Here's Karlee the photographer with one of the 2 baby squirrels we found. well after the 460 found one. :( they are cool, now we got pet squirrels.:D
...

Many years ago, one of my guy's girlfriend raised a squirrel. My veterinarian buddy neutered it and de-clawed it, in an attempt to keep it a bit more domestic as it got older. Several interesting points to this saga:

1. You can't de-claw a squirrel. They grow back, no matter what. Done two times to it's little paws, they just kept coming back.
2. Neutering does not keep them from getting wild as they get older, it just slows down the process. As this one got older, it got so cross that only the girl and I could get near it without getting bit. (The secret is to avoid grabbing, holding, or "petting" it)
3. An angry squirrel is so fast; humans are defenseless against them. That little sucker could run up your leg, bite you anywhere it wanted, and then run away before you could swat it. Fortunately, it left me alone until later in it's life.
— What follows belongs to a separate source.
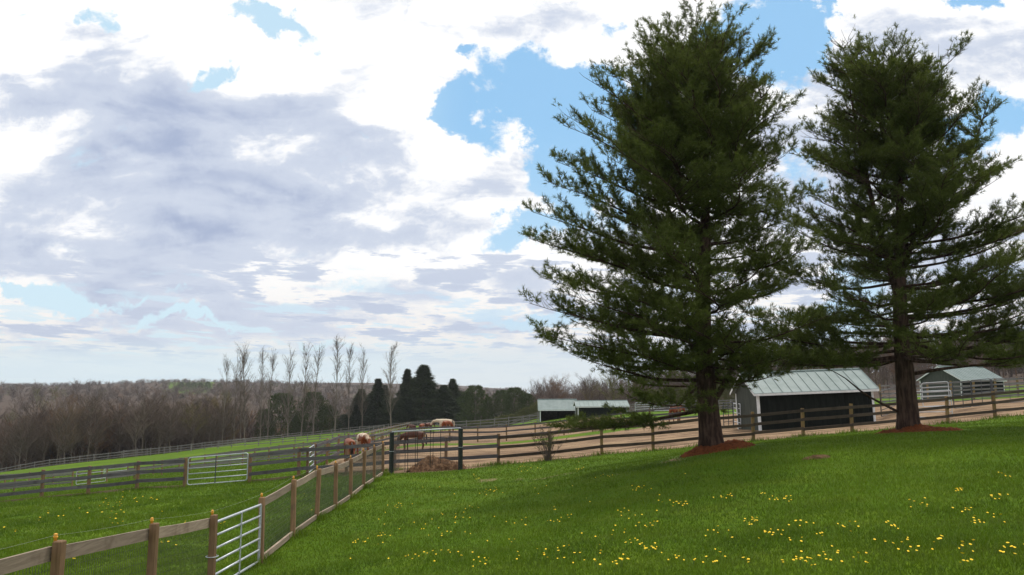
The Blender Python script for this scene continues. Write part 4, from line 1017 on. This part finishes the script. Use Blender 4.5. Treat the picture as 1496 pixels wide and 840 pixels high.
ev = [(386,596,18,'round','cedar'),(411,573,36,'round','cedar'),(436,599,16,'round','cedar'),(457,571,36,'round','cedar'),(480,592,20,'round','cedar'),(503,604,16,'round','spruce'),(527,568,34,'spire','spruce'),(541,574,30,'spire','spruce'),(551,553,36,'spire','spruce'),(562,562,34,'spire','spruce'),(578,580,30,'round','spruce'),
      (594,539,38,'spire','spruce'),(606,566,34,'round','spruce'),(618,533,46,'spire','spruce'),(634,572,34,'round','spruce'),(648,562,34,'spire','spruce'),(661,553,38,'spire','spruce'),(677,570,30,'round','spruce'),
      (694,561,34,'round','cedar'),(713,578,14,'round','cedar'),(733,568,24,'round','cedar'),(752,564,30,'round','cedar'),(770,573,18,'round','cedar')]
for i, (px, ty, wpx, kind, mt) in enumerate(ev):
    d = 206 + (i * 7 % 5) * 2 if px < 690 else 190 + (i % 3)*4
    x, y = XY(px, d); z = gz(x, y); h = P(px, ty, d).z - z; V = CV[kind][i % 3]
    w_ = wpx / F * d / 2 / (2.6 if kind == 'spire' else 4.0)
    nm = 'spruce_tree' if mt == 'spruce' else 'cedar_tree'
    lb = ('dark pointed spruce' if kind == 'spire' else ('dark dense evergreen' if mt == 'spruce' else 'rounded green evergreen')) + ' behind the boundary fence, %s from the left in the evergreen row' % (ordn + ['fourteenth','fifteenth','sixteenth','seventeenth','eighteenth','nineteenth','twentieth','twenty-first','twenty-second','twenty-third'])[i]
    root = inst_tree(nm, lb, V, x, y, 1.0, random.uniform(0, 6.28), M['bark_grey'], M[mt], 'evergreens beyond the boundary fence')
    root.scale = (w_*(2.25 if kind == 'spire' else 1.12), w_*1.3, h / 10.0)
# a few evergreens on the far skyline
for i, (px, ty) in enumerate([(262,561),(272,560),(281,558),(290,560),(301,557),(318,561)]):
    d = 900; x, y = XY(px, d); z = gz(x, y); h = max(9, P(px, ty, d).z - z)
    root = inst_tree('skyline_tree', 'tiny dark tree on the far skyline above the green meadow, %s from the left' % ordn[i], CV['round'][i % 3], x, y, 1.0, i, M['bark_grey'], M['cedar'], 'skyline trees by the far meadow')
    root.scale = (h/10*.8, h/10*.8, h/10)
# low brush along the fence near the sheds
for i, (px, ty, wpx, hh) in enumerate([(698,0,26,3.2),(715,0,24,3.0),(738,0,20,3.4),(752,0,22,3.0),(772,0,22,3.4),(790,0,20,4.0),(960,0,30,4),(985,0,30,4.5),(1015,0,30,4),(1070,0,26,5)]):
    d = float(np.interp((px-748)/F, az_k, d_k)) + 4; x, y = XY(px, d)
    root = inst_tree('roadside_shrub', 'olive budding shrub behind the far fence, %s from the left among the shrubs' % ordn[i], CV['round'][i % 3], x, y, 1.0, i, M['bark_grey'], M['brush'], 'olive shrubs behind the far fence')
    w_ = wpx / F * d / 2 / 4.0; root.scale = (w_*1.3, w_*1.3, hh / 10)
for i, (px, d_, hh, mt) in enumerate([(1350,75,5.5,'cedar')][:0]): pass

# ------------------------------------------------------------------ small bare shrub by the fence
q_ = P(801, 674, 36.9); q_.z = gz(q_.x, q_.y)
root = empty('bare_shrub', q_, label='small scrubby shrub with bare stems and few green leaves at the lawn edge', cat='shrub'); root.scale = (1.25, 1.25, 1.2)
rr = random.Random(5); mb = MB(); lp = []; ld = []
for i in range(26):
    az = rr.uniform(0, 6.28); el = R(rr.uniform(48, 85)); L = rr.uniform(.6, 1.35); d = Vector((math.cos(az)*math.cos(el), math.sin(az)*math.cos(el), math.sin(el)))
    a = Vector((rr.uniform(-.1,.1), rr.uniform(-.1,.1), -.05)); e = a + d*L; m2 = a + d*L*.5 + Vector((0,0,.05))
    mb.tube([a, m2, e], [.018,.012,.004], 4, False)
    for k in range(5):
        c = m2.lerp(e, rr.random()); e2 = c + (d + Vector((rr.uniform(-.8,.8), rr.uniform(-.8,.8), rr.uniform(0,.6)))).normalized() * rr.uniform(.15,.4); mb.tube([c, e2], [.006,.003], 3, False); lp += [tuple(e2), tuple((c+e2)/2)]; ld += [tuple((e2-c).normalized())]*2
mb.obj('stem', M['bark_grey'], root); link('foliage', tufts_mesh('foliage', np.array(lp), np.array(ld), 4, .045, .022, rng, 1.2), M['brush'], root)

# ------------------------------------------------------------------ grass
def blades(name, x, y, h, w, rg, mat, droop=.5):
    n = len(x); z = ground(x, y) - .01; a = rg.uniform(0, 6.283, n); lean = rg.uniform(.1, droop, n) * h; b = rg.uniform(0, 6.283, n)
    V = np.empty((n, 3, 3)); V[:, 0] = np.stack([x - np.cos(a)*w/2, y - np.sin(a)*w/2, z], 1); V[:, 1] = np.stack([x + np.cos(a)*w/2, y + np.sin(a)*w/2, z], 1)
    V[:, 2] = np.stack([x + np.cos(b)*lean, y + np.sin(b)*lean, z + h], 1)
    me = npmesh(name, V.reshape(-1, 3), np.arange(n*3).reshape(-1, 3))
    at = me.attributes.new('tint', 'FLOAT', 'FACE'); at.data.foreach_set('value', rg.random(n).astype(np.float32))
    return tag(link(name, me, mat), kind='stuff')
def grass_mat(name, cols):
    m, nt, b = new_mat(name); at = nt.new('ShaderNodeAttribute'); at.attribute_name = 'tint'; geo = nt.new('ShaderNodeNewGeometry').outputs['Position']
    n = nt.noise(geo, .75, 5, .65); nL = nt.noise(geo, .16, 3, .6)
    c = nt.mix(nt.ramp(n, .35, .68), cols[0], cols[1]); c = nt.mix(nt.math('MULTIPLY', nt.ramp(nL, .40, .62), .65), c, cols[2]); n5 = nt.noise(geo, 2.6, 4, .6); c = nt.mix(nt.math('MULTIPLY', nt.ramp(n5, .52, .74), .55), c, (.045,.085,.006)); n6 = nt.noise(geo, 1.7, 5, .7); c = nt.mix(nt.math('MULTIPLY', nt.ramp(n6, .60, .74), .5), c, (.17,.16,.055))
    c = nt.mix(nt.math('MULTIPLY', nt.ramp(at.outputs['Fac'], .3, 1.0, 0, 1, False), .45), c, cols[3])
    sx = nt.new('ShaderNodeSeparateXYZ'); nt.put(sx.inputs[0], geo)
    st = nt.math('SINE', nt.math('ADD', nt.math('ADD', nt.math('MULTIPLY', sx.outputs[0], 1.1), nt.math('MULTIPLY', sx.outputs[1], 2.6)), nt.math('MULTIPLY', nL, 5.0)))
    c = nt.mix(nt.math('MULTIPLY', nt.ramp(st, .0, 1.0), .22), c, cols[3])
    nt.put(b.inputs['Base Color'], c); b.inputs['Roughness'].default_value = .55; b.inputs['Specular IOR Level'].default_value = .25
    tr = nt.new('ShaderNodeBsdfTranslucent'); nt.put(tr.inputs[0], c); mx = nt.new('ShaderNodeMixShader'); mx.inputs[0].default_value = .3
    nt.l.new(b.outputs[0], mx.inputs[1]); nt.l.new(tr.outputs[0], mx.inputs[2]); nt.l.new(mx.outputs[0], m.node_tree.nodes['Material Output'].inputs[0]); return m
M['grass'] = grass_mat('grass', [(.058,.112,.003), (.092,.168,.004), (.124,.208,.006), (.158,.210,.022)])
M['grass2'] = grass_mat('grass2', [(.058,.118,.003), (.100,.182,.005), (.14,.22,.008), (.165,.225,.020)])
rg = np.random.default_rng(12)
def field(n, px0, px1, d0, d1, keepf):
    px = rg.uniform(px0, px1, n); d = d0 * (d1 / d0) ** rg.random(n)
    x = (px - 748) / F * d; y = d; k = keepf(x, y); return x[k], y[k]
def f1d(x): return np.interp(x, f1x, f1y)
def not_dirt(x, y): return dirt_sd(x, y) < rg.normal(.0, .25, len(x))
def near_tree(x, y): return (np.hypot((x - T1.x - .35), (y - T1.y)*1.1) > 1.5 + rg.normal(0,.15,len(x))) & (np.hypot((x - T2.x - .35), (y - T2.y)*1.1) > 1.7 + rg.normal(0,.15,len(x)))
x, y = field(820000, 180, 2250, 4.0, 42, lambda x, y: (x > -5.25) & (y < f1d(x) + .1) & not_dirt(x, y) & near_tree(x, y))
d = np.hypot(x, y); blades('lawn_grass', x, y, rg.uniform(.03, .085, len(x)) * (1 + .2*np.sin(x*2.1)*np.sin(y*1.7)), .006 + d*.0007, rg, M['grass'], 1.0)
x, y = field(360000, -260, 640, 8.0, 100, lambda x, y: ((x < -5.35) | (y > 37)) & not_dirt(x, y) & ((y < 41) | (x < -10)))
cl = np.sin(x*1.9 + 2*np.sin(y*1.3)) * np.sin(y*1.6 + x*.5)
d = np.hypot(x, y); blades('pasture_grass', x, y, rg.uniform(.04, .13, len(x)) * (1 + .5*cl), .007 + d*.0009, rg, M['grass2'], .9)
# rank grass at post feet and beside the heap
xs = []; ys = []
for q_ in p0:
    k = 260; xs.append(q_.x + rg.normal(0, .16, k)); ys.append(q_.y + rg.normal(0, .25, k))
for i in range(len(pl)-1): pass
for (px, d_) in R1 + L1:
    cx, cy = XY(px, d_, 670); k = 130; xs.append(cx + rg.normal(0, .5, k)); ys.append(cy - .15 + rg.normal(0, .15, k))
xs = np.concatenate(xs); ys = np.concatenate(ys); blades('rank_grass', xs, ys, rg.uniform(.08, .24, len(xs)), .012 + np.hypot(xs, ys)*.0005, rg, M['grass2'], .8)

# ------------------------------------------------------------------ dandelions
def dand_mesh(seed):
    rr = random.Random(seed); mb = MB(); mb.tube([(0,0,0),(.004,0,.06),(0,0,.105)], .003, 4, False)
    st = mb.v[:], mb.f[:]
    hd = MB(); n = 12; c = (0, 0, .116); hd.v.append(c)
    for k in range(n): a = 6.283*k/n; hd.v.append((.022*math.cos(a)*rr.uniform(.85,1.1), .022*math.sin(a)*rr.uniform(.85,1.1), .112))
    for k in range(n): hd.f.append((0, 1+k, 1+(k+1)%n))
    b0 = len(hd.v); hd.v.append((0,0,.100))
    for k in range(n): hd.f.append((b0, 1+(k+1)%n, 1+k))
    v = hd.v + st[0]; o = len(hd.v); f = hd.f + [tuple(i+o for i in q) for q in st[1]]
    me = bpy.data.meshes.new('dandelion'); me.from_pydata(v, [], f); me.materials.append(M['dand']); me.materials.append(M['dand_stem'])
    for i, p_ in enumerate(me.polygons): p_.material_index = 0 if i < len(hd.f) else 1
    return me
DM = [dand_mesh(i) for i in range(4)]
clus = [(645,780,16,14),(660,762,14,8),(690,752,10,6),(600,775,8,8),(740,797,9,8),(770,815,10,10),(800,822,22,10),(835,823,24,14),(860,824,24,16),(893,785,10,12),(905,755,6,8),(930,808,16,10),(950,810,16,8),(680,818,12,10),(705,828,14,8),(640,815,7,4),(600,825,10,6),
        (758,773,8,10),(820,750,6,8),(850,735,5,8),(815,765,8,4),(1045,783,10,8),(1010,832,24,14),(1045,822,14,8),(1090,800,8,6),(1130,790,10,6),(1165,772,10,6),(1180,795,14,8),(1217,816,14,10),(1205,836,20,10),(1160,832,10,6),(1250,830,10,6),(1290,805,10,6),(1320,812,10,8),(1345,752,10,6),(1350,747,12,6),
        (1240,780,12,8),(1140,735,8,4),(1065,735,10,4),(1115,730,6,4),(1410,755,14,6),(1430,770,10,4),(1465,765,12,6),(1420,812,18,6),(1478,818,14,8),(1370,800,12,4),(1300,780,10,4),(1455,735,14,3),(1465,702,10,3),(1400,725,8,2),(700,700,16,4),(770,688,26,6),(850,690,30,4),(720,722,30,5),(940,722,30,5),(990,745,30,6),(1100,770,30,5),
        (560,790,26,6),(530,800,20,5),(580,745,30,6),(880,700,20,4),(905,830,12,5),(1090,835,20,6),(1408,834,14,6),(950,775,26,6)]
dl = 0
def put_dand(px, py, lb, grp, dmin=6, sz=1.0):
    g_ = G(px, py, dmin, 46)
    if g_ is None: return False
    o = bpy.data.objects.new('dandelion', random.choice(DM)); COL.objects.link(o); s_ = random.uniform(.75, 1.25) * sz; o.scale = (s_*.82, s_*.82, s_)
    o.location = g_; o.rotation_euler = (random.uniform(-.2,.2)-.25, random.uniform(-.2,.2), random.uniform(0, 6.28)); tag(o, lb, 'flower', grp); return True
rr = random.Random(3)
cl_all = []
for (cx, cy, n, sp) in clus:
    m_ = max(1, int(round(n * .36)))
    for k in range(m_): cl_all.append((cx + rr.gauss(0, sp * 1.6), cy + rr.gauss(0, sp * .55)))
rr.shuffle(cl_all)
extra_pts = []
for k in range(300): cx, cy, n, sp = rr.choice(clus + [(700,740,1,90),(650,760,1,60),(850,770,1,90),(760,700,1,60),(1100,760,1,120)]); extra_pts.append((cx + rr.gauss(0, sp*2.2), cy + rr.gauss(0, sp*.8)))
for (px, py) in cl_all[:225]:
    if py < 839: put_dand(px, py, 'yellow dandelion flowering in the mown lawn', 'dandelions in the mown lawn')
lc = [(95,755,4,14),(65,765,3,20),(200,728,5,20),(165,752,10,26),(140,745,6,24),(90,820,3,10),(165,770,5,10),(185,738,5,18),(245,805,4,14),(145,816,4,16),(10,780,3,10),(60,830,2,10),(220,735,5,14),(270,775,2,6),(300,780,3,6),(330,770,2,6)]
for (cx, cy, n, sp) in lc:
    for k in range(n): put_dand(cx + rr.gauss(0, sp), cy + rr.gauss(0, 4), 'yellow dandelion flowering in the field left of the yard fence', 'dandelions left of the yard fence', 14, 1.7)

V_ = []; F_ = []
for (px, py) in extra_pts:
    if py > 838: continue
    g_ = G(px, py, 6, 46)
    if g_ is None or (T1.xy - g_.xy).length < 2.2: continue
    s_ = rr.uniform(.45, .8); zz = g_.z + rr.uniform(.085, .11); b = len(V_)
    V_.append((g_.x, g_.y, zz + .006))
    for k in range(8): a = k*math.pi/4; V_.append((g_.x + .022*s_*math.cos(a), g_.y + .022*s_*math.sin(a), zz + .006*math.sin(a)))
    F_ += [(b, b+1+k, b+1+(k+1)%8) for k in range(8)]
tag(link('small_dandelions', npmesh('small_dandelions', np.array(V_), np.array(F_)), M['dand']), kind='stuff')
Good story: I got along fine with the squirrel until it made a mistake. I was visiting one day to be served a favorite meal: pinto beans, fried 'taters, and cornbread. The squirrel, standing on the floor at my feet, seemed to think that it wanted to visit, so it jumped up...into my plate full of beans. Then it slipped onto its back, and desperately tried to turn upright again in the middle of my plate!

So here I was standing in the middle of the kitchen, with a plate full of live squirrel doing a maniacal back stroke, with beans and 'taters flipping like little bullets to the 4 corners of the kitchen. In just a moment, my plate was mostly stripped, the bean-dipped squirrel had jumped onto the top of the refrigerator, and I had now become squirrel enemy #1.

Squirrels have a good memory too: that little sucker never came near me again.